Pelas afirmações do novo Presidente dos Estados Unidos entendemos que os Estados Unidos seguem uma via isolacionista?

Não é necessário recuar muitos anos par vermos os Estados Unidos darem pouca importância a várias questões de segurança no Atlântico, entre as quais e principalmente, aos tráficos de vária índole que circulavam entre as suas margens, vindo sobretudo do Sul das Américas em direcção à Europa, via África.

Não os preocupava até terem percebido que esses tráficos de vária índole tinham também como finalidade financiar o terrorismo que, de uma forma ou outra não deixaria de poder vir a constituir não apenas uma ameaça mas também transformar-se mesmo em actos profundamente destrutivos, momento em que não tiveram pejo em reactivar a da 4th Force, com sede na Florida, dotando-a, desde logo, com um porta-aviões nuclear, o George Washington e mais 11 navios, embora declaradamente sem estrutura fixa, com a missão e objectivo específico, vigiar o Atlântico Sul, bem como, a par disso, de constituírem o AfricCom, por razões não menos óbvias.

Dir-se-á ser essa a época, nos primeiros anos da primeira década do novo Século, em que os Estados Unidos teriam como objectivo estratégico substituir o Golfo Pérsico pelo Golfo da Guiné como uma das suas importantes fontes de fornecimento de petróleo, não se podendo atribuir já a mesma importância a tal objectivo estratégico em função da evolução entretanto verificada na exploração do gás de xisto e do petróleo de xisto, conferindo-lhes uma autonomia energética que há muito não possuíam?

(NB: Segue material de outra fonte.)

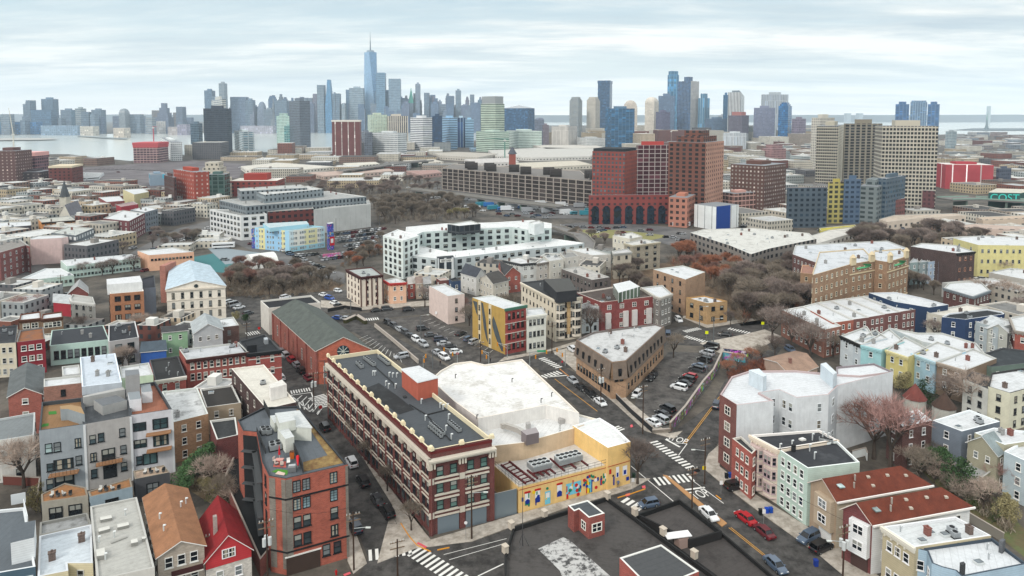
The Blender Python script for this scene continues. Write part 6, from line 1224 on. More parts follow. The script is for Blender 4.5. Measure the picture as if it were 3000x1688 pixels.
for k,(lb,q,c,rf)in enumerate((('blue grey townhouse with green mat roof deck, left of three',[(114,1262),(247,1243),(241,1165),(122,1178)],'98a0a6',('roof','9c7c5a','8c6c4c',None)),('mid grey townhouse with raised grey roof walls, middle of three',[(247,1243),(383,1219),(370,1140),(241,1158)],'aaa8a6',('roof','5c6064','6c7074',None)),('near white townhouse with terracotta roof deck, right of three',[(383,1217),(504,1199),(455,1118),(372,1130)],'c4c5ca',('roof','a4705a','8c5c48',None)))):
 rt_,w_,z_=B('townhouse',lb,q,13.7,wall=('plaster',c),roof=rf,win=None,cope='4c5054',par=.8)
 a_,b_=Vector(w_[0]),Vector(w_[1]);e_=b_-a_;Lw=e_.length;u=e_.normalized();n_=Vector((u.y,-u.x));ang=math.atan2(u.y,u.x)
 def win1(f,z,w,h,st='sash',g='49585e'):c0=a_+e_*f;add_windows(rt_,c0-u*w,c0+u*w,z-h,z+h,1,1,w,h,'22282c',st,pad=0,zoff=.5,subs=True,gl=g)
 if k==0:
  for f in(.19,.38):win1(f,9.9,1.2,1.9,'sash','9cb0b0')
  win1(.84,10.1,1.1,1.9);win1(.84,6.5,1.1,1.9);win1(.2,6.0,1.1,1.6);win1(.5,6.2,3.4,2.2,'pair','39464c');win1(.5,2.7,3.4,3.0,'pair','2c363a');win1(.18,2.6,1.2,2.2)
 elif k==1:
  for z in(10.3,6.6,3.2):win1(.16,z,1.1,1.8)
  win1(.34,10.4,1.1,1.8);win1(.8,10.6,1.1,1.8);win1(.81,7.0,1.1,1.8);win1(.81,3.4,1.1,1.8);win1(.48,6.6,2.4,2.4,'pair','2c3034');win1(.5,3.0,2.4,2.8,'pair','2c3034')
 else:
  for z in(11.0,7.4):win1(.2,z,2.4,1.8,'pair','2c3c40');win1(.7,z,2.9,2.3,'pair','3a5054')
  win1(.16,3.9,1.1,1.8);win1(.42,3.9,2.8,2.4,'slider','50686a')
 for(f,z,w)in(((.52,4.6,5.0),),((.5,5.2,4.6),),((.66,9.3,4.6),(.66,5.8,4.6)))[k]:
  q0=a_+e_*f+n_*.8;mb=MB();mb.box((q0.x,q0.y,z),(w,1.6,.2),ang,0);r0=q0+n_*.75
  if k<2:
   mb.box((r0.x,r0.y,z+1.0),(w,.06,.06),ang,1)
   for j in range(9):s_=r0+u*(w*(j/8-.5));mb.box((s_.x,s_.y,z+.5),(.04,.04,1.0),ang,1)
  mb.build('balcony',[mat('plain','9a7658'),mat('trim','26282a')],rt_)
 bands(rt_,b_-u*.15,b_+u*.15,6.8,13.4,.12,mat('trim','d0d4d6'),'rain_pipe')
 if k==0:
  flat(rt_,'green_mat',[(143,1215),(166,1213),(165,1204),(142,1206)],z_+.05,mat('plain','3f7c34'));flat(rt_,'green_mat',[(118,1252),(142,1248),(143,1240),(126,1242)],z_+.05,mat('plain','3f7c34'))
  addbox(rt_,'stair_house',[(178,1199),(198,1198),(248,1214),(238,1192),(206,1186),(176,1190)],z_,z_+2.4,mat('plaster','8e979c'),mat('plain','a08868'))
 if k==1:addbox(rt_,'roof_house',[(274,1172),(300,1190),(372,1172),(340,1158)],z_,z_+2.0,mat('plaster','a4a4a2'),mat('roof','7c8084','6c7074'));addbox(rt_,'roof_house',[(243,1160),(245,1164),(366,1141),(360,1134)],z_,z_+2.2,mat('plaster','a8a8a6'))
 if k==2:addbox(rt_,'roof_house',[(374,1150),(380,1172),(414,1168),(408,1146)],z_,z_+2.6,mat('plaster','d0d2d6'),mat('plain','8a9094'));addbox(rt_,'roof_house',[(412,1128),(416,1150),(446,1147),(440,1124)],z_,z_+2.4,mat('plaster','d4d6d8'),mat('plain','8a9094'));addbox(rt_,'lift_house',[(366,1085),(368,1102),(409,1096),(406,1082)],z_-1,z_+5.4,mat('plaster','9c9c9c'),mat('plain','7c8084'))
for lb,q,h_,c in(('low terrace house base with wooden deck and garden chairs',[(120,1448),(122,1472),(258,1452),(252,1428),(190,1415)],4.6,'a8a498'),('low pale blue annex with terrace of dark chairs',[(258,1440),(264,1456),(388,1426),(382,1400)],4.6,'9cb0bc'),('low charcoal annex with sandy terrace top',[(390,1380),(395,1404),(497,1384),(480,1362)],4.8,'54565a')):
 B('annex',lb,q,h_,wall=('plaster',c),roof=('roof','a87c54','7c6450',None)if 'sandy' not in lb else('roof','c4b09c','8c7c70',None),win='22262a',rows=1,bay=3.2,ww=2.2,wh=2.2,style='pair',par=.15,faces=[1,0],cope='8c8478')
 for j in range(4):chair(q[1][0]+30+j*18,q[1][1]-17-j*2,h_+.02,j*1.3,'3a3c3e' if j%2 else 'c8c8c4','garden chair on the %s terrace'%('wooden','blue annex','sandy')[('blue' in lb)+2*('sandy' in lb)],'chairs on the '+('wooden','blue annex','sandy')[('blue' in lb)+2*('sandy' in lb)]+' terrace')
rt_,_,z_=B('row_house','flat pale blue white roofed house with vents behind the grey townhouses',[(234,1047),(240,1133),(357,1120),(338,1035)],12.6,wall=('plaster','b8c0c8'),roof=('roof','d0d9e2','b8c2cc',None),win=None,clutter=6,cope='d8e0e8')
B('row_house','strip of white roof with dark arches below it',[(128,1110),(128,1134),(240,1122),(238,1098)],12,wall=('brick','9c6a54'),roof=WHR,rows=4,win='2c2c2c',faces=[1],bay=5)
B('row_house','small white roofed wing left of the pale blue white roof',[(181,1074),(183,1100),(236,1094),(232,1068)],12,wall=('plaster','c4c8c8'),roof=WHR,win=None)
B('row_house','mint green walled house with white roof behind the lift house',[(351,1075),(355,1108),(449,1098),(436,1062)],11.5,wall=('plaster','c2d4b8'),roof=WHR,win=None,clutter=2)
gable('house','orange brick house with grey shingle roof and white gable trim',[(24,1163),(122,1154),(127,1078),(34,1090)],9.5,1.8,wall=('brick','a45440'),roofc='696e6f',ridge='01',rows=3,ww=1.3,bay=4.5,subs=True)
B('row_house','house with streaked grey metal roof and white rear wall',[(-30,1292),(0,1290),(100,1274),(103,1208),(-30,1232)],9.0,wall=('plaster','cfcdc8'),roof=('roof','8a9092','757b7d',None),rows=3,win='3c4042',bay=5,cope='b8bcbc',subs=True)
B('row_house','crimson red clapboard house with white framed windows',[(48,1001),(50,1003),(132,993),(127,958),(58,968)],10,wall=('siding','8f2434'),roof=('roof','9c6a48','54565a',None),rows=3,win='e8e8e4',style='sash',edgew={1:(3,3,1.3,1.6)},cope='7c7c7c',subs=True)
B('row_house','cream house with black roof at the left edge',[(-25,1008),(46,1004),(52,952),(-25,960)],10,wall=('siding','d0c8b4'),roof=('roof','3a3d42','46494e',None),rows=3,win='c8c8c4',clutter=3,edgew={0:(3,3,1,1.6)})
rt_,_,_=B('row_house','pair of mint houses with long slate roof',[(145,1012),(147,1013),(320,995),(303,953),(151,968)],6.2,wall=('siding','b4cfc6'),roof=('roof','44484e','383c42',None),rows=1,win='3a3438',edgew={1:(8,1,1.3,2.6)},cope='b8ccc4',clutter=3,par=.1,subs=True)
rt_,_,z_=B('row_house','grey clapboard house with black roof and equipment',[(317,1000),(322,1001),(407,988),(396,941),(318,952)],8.2,wall=('siding','aaa8a8'),roof=('roof','32353c','3a3d44',None),rows=2,win='26383a',edgew={1:(2,2,1.8,2.2)},cope='c8c8c8',clutter=7,subs=True)
rt_,w_,_=B('apartment_block','orange brick apartment house with scalloped white topped parapet',[(322,860),(324,861),(421,853),(412,830),(318,836)],13.5,wall=('brick','b0723e'),roof=('roof','c8c4bc','a8a49c',None),rows=4,win='3a2c28',style='grid',edgew={1:(3,4,1.9,1.9)},cope='e8e4dc',subs=True)
addbox(rt_,'white_attic',[(312,818),(314,834),(417,826),(410,808)],12.8,16.4,mat('plaster','d6d8d8'),mat('roof','e0e2e4','ccd0d2'))
B('apartment_block','slate sided block behind the orange brick house',[(414,816),(416,845),(456,842),(452,806)],13,wall=('plaster','7c8490'),roof=('roof','3a3c46','30323a',None),win=None)
for k,(x0,x1,lb)in enumerate(((56,120,'brown brick twin house with white roof, left half'),(121,184,'brown brick twin house with white roof, right half'))):
 B('row_house',lb,[(x0,937-k*3),(x0+1,938-k*3),(x1,932-k*4),(x1-2,912),(x0+4,920)],8,wall=('brick','8a6c4c'),roof=WHR,rows=2,win='dcdcd4',edgew={1:(2,2,2.6 if k else 2.0,1.8)},style='pair',cope='6c4430',cornice='5c3c2c',faces=[1])
B('row_house','grey stone villa with black and white porch gable',[(206,872),(210,882),(279,890),(272,870),(212,862)],9.5,wall=('plaster','8c8c88'),roof=('roof','bcbcb8','8c8c88',None),rows=3,win='3c3c3c',cornice='c4c4c0')
gable('house','red and white small club house with shallow roof',[(156,885),(207,890),(206,870),(160,868)],5,2,wall=('plaster','a8283a'),roofc='b4b8ba',ridge='12',win=None)
gable('house','brick shed with streaked metal roof',[(198,862),(258,858),(256,840),(212,840)],5,3,wall=('brick','8a4034'),roofc='a8aaaa',ridge='01',win=None)
gable('house','green two storey little house with charcoal roof',[(476,975),(549,968),(546,952),(474,958)],8,.8,wall=('siding','8fb290'),roofc='4a4a4c',ridge='12',rows=2,subs=True)
gable('house','bright blue sided low house with grey roof',[(412,1032),(487,1025),(480,1004),(424,1008)],4.6,1.8,wall=('siding','2464b4'),roofc='54606a',ridge='12',win=None)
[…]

Sem dúvida, tudo isso é, em parte exacto, mas não se conhece também, em contrapartida, qualquer alteração do preceito de mais valer estarem a combater na distância do que na borda das suas fronteiras ou, mais ainda, dentro de fronteiras.

E não continua a ser, e cada vez mais, exactamente o Golfo da Guiné um dos pontos mais críticos em termos de pirataria internacional?…

Quando olhamos para o Atlântico não devemos, antes de mais, saber entender o seu valor estratégico e os respectivos enquadramentos?

E nós, Portugal, que nos importa fazer? Que papel queremos assumir?

Devemos ficar, quedos e mudos, meros espectadores, sem nada a determinar nem a defender?

E é exactamente por tudo isto que é igualmente tão importante ouvirmos, no próximo dia 21 de Fevereiro, Terça-feira, quem, por muito ter estudado e acompanhado ao longo dos anos estas questões, como sucede com Armando Marques Guedes, de forma a podermos pensar, a outra luz, o Atlântico, que é como quem diz, também, Portugal, determinando também o seu futuro, não haja a mínima dúvida, o futuro de Portugal depende, antes de mais e acima de tudo, de quem o souber seriamente pensar.



Um comentário em “Cegueira Atlântica”

  1. José Carlos Gonçalves Viana diz:

    O mais grave da cegueira atlântica portuguesa é continuarmos a falar de mar e ao mesmo tempo desprezarmos a Marinha, os projetos náuticos alguns com mais de 20 anos, a educação náutica da juventude, o acesso fácil de barco ao mar, tudo isto com muitas reuniões e publicações mas pouquissima navegação. E não é por falta de informação pois desde 1984 que na Academia de Marinha e na Sociedade de Geografia de Lisboa houve muitas comunicações sobre estes temas mas a que ninguém com poder de decisão prestou atenção.